» **DATA BLOCK**:
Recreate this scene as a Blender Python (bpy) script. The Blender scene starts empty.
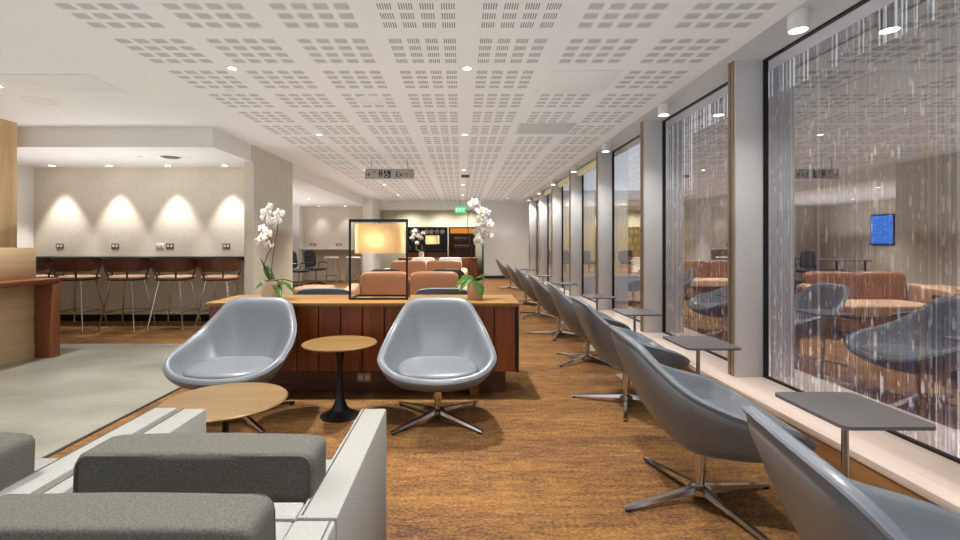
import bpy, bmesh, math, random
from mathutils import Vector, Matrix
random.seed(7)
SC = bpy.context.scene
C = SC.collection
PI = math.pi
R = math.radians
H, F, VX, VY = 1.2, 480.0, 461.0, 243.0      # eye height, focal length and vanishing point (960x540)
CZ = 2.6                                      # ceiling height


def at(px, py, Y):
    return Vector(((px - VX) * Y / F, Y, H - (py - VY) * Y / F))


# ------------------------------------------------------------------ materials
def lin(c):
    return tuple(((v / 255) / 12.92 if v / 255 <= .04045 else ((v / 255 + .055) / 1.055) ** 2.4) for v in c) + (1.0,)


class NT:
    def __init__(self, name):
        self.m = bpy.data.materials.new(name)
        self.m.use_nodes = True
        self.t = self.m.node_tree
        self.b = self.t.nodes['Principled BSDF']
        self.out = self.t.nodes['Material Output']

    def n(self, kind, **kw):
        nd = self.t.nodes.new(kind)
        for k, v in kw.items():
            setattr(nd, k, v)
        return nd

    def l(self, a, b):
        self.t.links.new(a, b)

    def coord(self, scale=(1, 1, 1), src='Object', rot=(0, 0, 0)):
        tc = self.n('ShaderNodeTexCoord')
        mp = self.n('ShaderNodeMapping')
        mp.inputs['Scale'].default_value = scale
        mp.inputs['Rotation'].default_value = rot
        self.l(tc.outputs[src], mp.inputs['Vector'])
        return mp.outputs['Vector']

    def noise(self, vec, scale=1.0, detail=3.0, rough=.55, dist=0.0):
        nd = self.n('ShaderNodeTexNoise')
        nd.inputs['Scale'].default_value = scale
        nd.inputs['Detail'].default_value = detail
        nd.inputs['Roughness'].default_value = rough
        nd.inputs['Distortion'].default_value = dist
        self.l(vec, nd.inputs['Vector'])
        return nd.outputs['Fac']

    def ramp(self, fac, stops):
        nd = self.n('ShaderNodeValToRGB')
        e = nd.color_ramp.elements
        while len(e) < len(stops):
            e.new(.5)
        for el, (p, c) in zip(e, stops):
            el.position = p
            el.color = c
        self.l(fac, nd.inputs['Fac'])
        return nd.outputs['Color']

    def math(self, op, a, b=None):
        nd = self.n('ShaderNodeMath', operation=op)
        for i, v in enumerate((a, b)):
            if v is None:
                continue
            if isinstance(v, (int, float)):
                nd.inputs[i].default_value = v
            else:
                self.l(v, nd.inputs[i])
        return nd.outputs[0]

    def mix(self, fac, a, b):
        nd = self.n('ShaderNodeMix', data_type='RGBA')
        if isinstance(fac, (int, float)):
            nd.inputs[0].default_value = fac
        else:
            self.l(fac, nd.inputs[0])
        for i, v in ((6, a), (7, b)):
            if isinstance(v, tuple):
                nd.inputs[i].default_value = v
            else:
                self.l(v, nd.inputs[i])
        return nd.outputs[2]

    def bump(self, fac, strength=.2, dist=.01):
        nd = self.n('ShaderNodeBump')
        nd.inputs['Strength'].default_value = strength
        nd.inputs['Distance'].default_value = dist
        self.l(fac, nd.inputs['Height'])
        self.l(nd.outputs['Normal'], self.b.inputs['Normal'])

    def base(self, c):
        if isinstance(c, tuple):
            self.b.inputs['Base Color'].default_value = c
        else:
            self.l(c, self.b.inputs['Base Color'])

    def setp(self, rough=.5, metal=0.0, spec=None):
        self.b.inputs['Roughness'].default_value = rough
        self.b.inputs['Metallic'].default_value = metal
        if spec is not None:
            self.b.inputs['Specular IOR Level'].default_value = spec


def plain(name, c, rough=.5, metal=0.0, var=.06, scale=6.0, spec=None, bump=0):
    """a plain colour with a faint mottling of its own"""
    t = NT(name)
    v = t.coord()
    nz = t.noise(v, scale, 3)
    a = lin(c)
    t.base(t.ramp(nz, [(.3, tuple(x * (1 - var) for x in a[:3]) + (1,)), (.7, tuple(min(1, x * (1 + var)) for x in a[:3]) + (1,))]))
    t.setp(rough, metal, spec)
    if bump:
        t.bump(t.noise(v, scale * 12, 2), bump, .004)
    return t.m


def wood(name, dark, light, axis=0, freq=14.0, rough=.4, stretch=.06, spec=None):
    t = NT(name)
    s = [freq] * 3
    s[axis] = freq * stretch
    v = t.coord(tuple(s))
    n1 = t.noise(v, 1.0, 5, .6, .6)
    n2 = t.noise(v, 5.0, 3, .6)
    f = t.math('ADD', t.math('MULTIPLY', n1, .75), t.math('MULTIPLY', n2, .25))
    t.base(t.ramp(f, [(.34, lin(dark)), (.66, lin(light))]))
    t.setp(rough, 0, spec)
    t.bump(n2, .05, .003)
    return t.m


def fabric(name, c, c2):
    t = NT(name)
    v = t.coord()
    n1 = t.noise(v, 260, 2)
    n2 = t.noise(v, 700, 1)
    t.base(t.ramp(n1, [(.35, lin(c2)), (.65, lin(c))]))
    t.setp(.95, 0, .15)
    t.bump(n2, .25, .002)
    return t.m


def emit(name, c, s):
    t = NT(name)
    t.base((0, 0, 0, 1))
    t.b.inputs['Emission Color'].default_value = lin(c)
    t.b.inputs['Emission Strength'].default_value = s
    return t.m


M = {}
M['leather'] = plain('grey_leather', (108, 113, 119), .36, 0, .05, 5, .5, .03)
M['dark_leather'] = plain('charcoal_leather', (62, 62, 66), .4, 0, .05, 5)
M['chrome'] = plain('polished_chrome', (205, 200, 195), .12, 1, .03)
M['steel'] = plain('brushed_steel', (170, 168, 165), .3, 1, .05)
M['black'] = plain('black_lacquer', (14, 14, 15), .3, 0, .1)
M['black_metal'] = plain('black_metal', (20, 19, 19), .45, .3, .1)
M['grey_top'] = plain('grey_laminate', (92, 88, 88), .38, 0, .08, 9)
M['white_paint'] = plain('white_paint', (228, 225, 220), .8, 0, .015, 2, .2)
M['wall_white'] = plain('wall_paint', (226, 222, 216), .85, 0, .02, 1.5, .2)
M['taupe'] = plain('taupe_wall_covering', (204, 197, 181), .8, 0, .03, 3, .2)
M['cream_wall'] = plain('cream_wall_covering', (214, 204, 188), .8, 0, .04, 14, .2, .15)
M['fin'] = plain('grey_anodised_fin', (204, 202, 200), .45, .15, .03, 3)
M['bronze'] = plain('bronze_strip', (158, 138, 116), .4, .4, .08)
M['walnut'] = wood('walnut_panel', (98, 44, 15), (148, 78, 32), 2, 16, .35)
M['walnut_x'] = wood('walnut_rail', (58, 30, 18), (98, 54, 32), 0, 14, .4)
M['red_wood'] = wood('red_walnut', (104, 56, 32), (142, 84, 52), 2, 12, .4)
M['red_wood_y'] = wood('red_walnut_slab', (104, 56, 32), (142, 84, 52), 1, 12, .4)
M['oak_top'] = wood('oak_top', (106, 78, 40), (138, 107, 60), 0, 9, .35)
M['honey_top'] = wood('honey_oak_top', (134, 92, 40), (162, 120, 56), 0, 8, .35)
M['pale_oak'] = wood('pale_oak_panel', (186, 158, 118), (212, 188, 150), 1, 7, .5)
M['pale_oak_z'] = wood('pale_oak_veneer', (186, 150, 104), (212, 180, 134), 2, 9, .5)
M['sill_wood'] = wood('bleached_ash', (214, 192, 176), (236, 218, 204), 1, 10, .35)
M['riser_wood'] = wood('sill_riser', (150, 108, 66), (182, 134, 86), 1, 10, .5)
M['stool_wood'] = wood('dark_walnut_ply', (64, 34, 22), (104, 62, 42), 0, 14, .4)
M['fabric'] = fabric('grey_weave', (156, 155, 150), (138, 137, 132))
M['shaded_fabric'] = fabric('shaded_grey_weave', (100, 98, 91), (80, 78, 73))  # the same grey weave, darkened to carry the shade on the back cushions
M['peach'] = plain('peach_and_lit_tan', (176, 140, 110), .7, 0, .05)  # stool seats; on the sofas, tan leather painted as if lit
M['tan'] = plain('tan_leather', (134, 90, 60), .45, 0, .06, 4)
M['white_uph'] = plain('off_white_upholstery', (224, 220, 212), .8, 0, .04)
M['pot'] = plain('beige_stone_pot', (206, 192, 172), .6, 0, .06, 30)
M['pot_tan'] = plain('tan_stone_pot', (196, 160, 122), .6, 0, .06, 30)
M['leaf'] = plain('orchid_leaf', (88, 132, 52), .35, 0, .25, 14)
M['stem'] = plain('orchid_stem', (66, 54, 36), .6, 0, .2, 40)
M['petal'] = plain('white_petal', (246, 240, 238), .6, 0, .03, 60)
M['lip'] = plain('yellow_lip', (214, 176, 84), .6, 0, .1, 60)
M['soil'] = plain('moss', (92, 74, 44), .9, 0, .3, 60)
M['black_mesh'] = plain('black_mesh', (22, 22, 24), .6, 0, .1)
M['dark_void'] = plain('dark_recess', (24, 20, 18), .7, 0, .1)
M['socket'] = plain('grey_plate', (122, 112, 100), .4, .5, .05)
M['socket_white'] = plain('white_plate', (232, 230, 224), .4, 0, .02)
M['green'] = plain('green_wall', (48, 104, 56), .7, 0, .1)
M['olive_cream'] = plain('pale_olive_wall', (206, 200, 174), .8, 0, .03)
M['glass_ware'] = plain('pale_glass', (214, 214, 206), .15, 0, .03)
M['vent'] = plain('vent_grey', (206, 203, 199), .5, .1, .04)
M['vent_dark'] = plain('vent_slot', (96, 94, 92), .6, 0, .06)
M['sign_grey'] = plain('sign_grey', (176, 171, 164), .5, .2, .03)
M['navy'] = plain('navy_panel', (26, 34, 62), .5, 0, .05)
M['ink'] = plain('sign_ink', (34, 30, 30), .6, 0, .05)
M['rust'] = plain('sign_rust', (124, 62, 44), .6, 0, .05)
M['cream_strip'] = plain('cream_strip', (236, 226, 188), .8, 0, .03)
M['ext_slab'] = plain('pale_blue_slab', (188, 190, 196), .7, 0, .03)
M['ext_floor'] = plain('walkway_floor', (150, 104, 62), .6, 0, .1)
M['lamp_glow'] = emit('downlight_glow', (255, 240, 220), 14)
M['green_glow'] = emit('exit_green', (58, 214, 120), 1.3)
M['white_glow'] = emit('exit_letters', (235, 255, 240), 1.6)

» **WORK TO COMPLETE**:
Repeat, exactly and in full, each line from the start of the data to the line that contains "# ceiling height". Pictures do not go in.

» **SOLVED EXERCISE**:
Recreate this scene as a Blender Python (bpy) script. The Blender scene starts empty.
import bpy, bmesh, math, random
from mathutils import Vector, Matrix
random.seed(7)
SC = bpy.context.scene
C = SC.collection
PI = math.pi
R = math.radians
H, F, VX, VY = 1.2, 480.0, 461.0, 243.0      # eye height, focal length and vanishing point (960x540)
CZ = 2.6                                      # ceiling height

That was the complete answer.